Vigilar el poder, mapear el placer y habitar la ciudad

(extrañezas de un poeto casi enmudecido)

 

Para las categorías del mal planteado “feminism(o) lingüístic(o)”, la palabra “hombre” jamás expresará la unidad de la especie humana, porque algo le cuelga. No tengo discusión con esta manera de hacer valer el poder de la Diosa Madre, de connotar el ya desobligante empequeñecimiento del que ha sido objeto. Pero es tal el maní, que ahora las “Evas” no tienen cuerpo, sino “cuerpa”. ¡Qué barbaridad! La luna en español es femenina y en alemán es masculina… ¡y es la misma luna!

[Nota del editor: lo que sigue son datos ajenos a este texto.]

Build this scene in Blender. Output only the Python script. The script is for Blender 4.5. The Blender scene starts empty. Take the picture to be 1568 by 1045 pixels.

La “a” y la “o” son vocales neutras como las demás letras del abecedario, y ambas se sienten bien donde están, no hay que abrirles “grietas” para que escapen.

 

Digamos entonces -es lo que aconseja la prudencia- que hay que guardarse la “risa”, porque podría provocar un “riso” que, entre otras cosas, vienen siendo lo mismo (los habitantes de cierta región española lo saben). Uno no sabe si las “feministas” están buscando reconocimiento para su ternura, su delicadeza, su posibilidad de reunir y proteger en el abrazo como Hestia a sus congéneres, caminando a su amaño sin ser ultrajadas por los “Hermes” que deambulan violando sus carnes y opacando sus muy reales inteligencias, o si lo que pretenden es vengarse por esos delitos históricamente comprobados contra sus hermanas de claustro (me refiero a las ya casi desaparecidas “amas de casa”).

 

La vía del lenguaje que se ha tomado en estas circunstancias, es particularmente anómala. Si te quieres hacer valer es importante hacerte entender, dicen los que saben. Hay una anécdota en el territorio donde nace el sol, que me interesa recordar en estos momentos: cierto sabio fue interpelado por un discípulo de la siguiente manera: “maestro, si el emperador lo llama para ayudarle a gobernar ¿cuál sería su primera medida?”… a lo que el sabio contestó: “haría una reforma al lenguaje”. Otro maestro de esos tan escasos, y de la misma zona, recibió la visita del emperador, y una vez el poderoso hubo salido de la humilde morada del sabio, éste se lavó los oídos. Ni siquiera cambió sus “indiscretas” palabras, las deshizo.

 

Si lo que se quiere es una reforma en el lenguaje para que exista la inclusión, hay otras maneras más apropiadas que la pugna entre las letras que suenan a “rebelión” y las “opresoras”. Modificar las palabras, o anular las formas usuales para su enunciación, no requiere este tipo de forcejeo, a pesar de la resolución del sabio citado. Esta nueva guerra entre “los significados” y “las significadas”, entre “las palabras vulva” atacando a “los palabros falo”, no deja de abrir la herida. Pienso que la tarea está en articular, en agregar a lo ya hecho (o deshecho) las más posibles voluntades de expresión, el más alto empeño poético, sin necesidad de diferenciarnos tan tajantemente, sin generar esos enquistados fraccionamientos con tales quejas. La búsqueda está en aunar esfuerzos para lograr condiciones dignas tanto para ustedes que embellecen el mundo, como para nosotros que lo disfrutamos. Y viceversa. Pues, es un hecho, las palabras desatan acciones. Y así las cosas, nos matará la gramática sexista que se encumbra frente a los altares del idioma.

 

Señalar, y más que todo escribir o hablar, con esa condición de “luchador (a) para la igualdad de género”, haciéndolo del lado masculino o del lado femenino cada vez que se presentan “él” o “ella”, o “los otros” y “las otras”, “estas” contra “estos”, “las dentistas” sobre “los dentistos”, “las futbolistas” goleando a “los futbolistos”, como si la “a” fuera femenina y la “o” masculina, entorpece el discurso y el lenguaje en sí mismo. No sé cómo pueda sonar esto, pero mi verga termina en una “a” y te quiere fresca y restallante como siempre lo has sido, mi dulce mujer. Tú que me sabes y a quien espero ante el cuaderno que huele a poemas del siglo que viene. Tú, que al irte, dejas un estallido de galaxias en mi memoria.

 

No obstante, hoy me quedo en “casa”. No sea que me persigan y me conviertan en un “caso” de esos que la justicia de este país entierra. Por favor, mis amadas y hermosas mujeres, comprendan de una buena vez: ¡las palabras no tienen la culpa!… ¿O sí?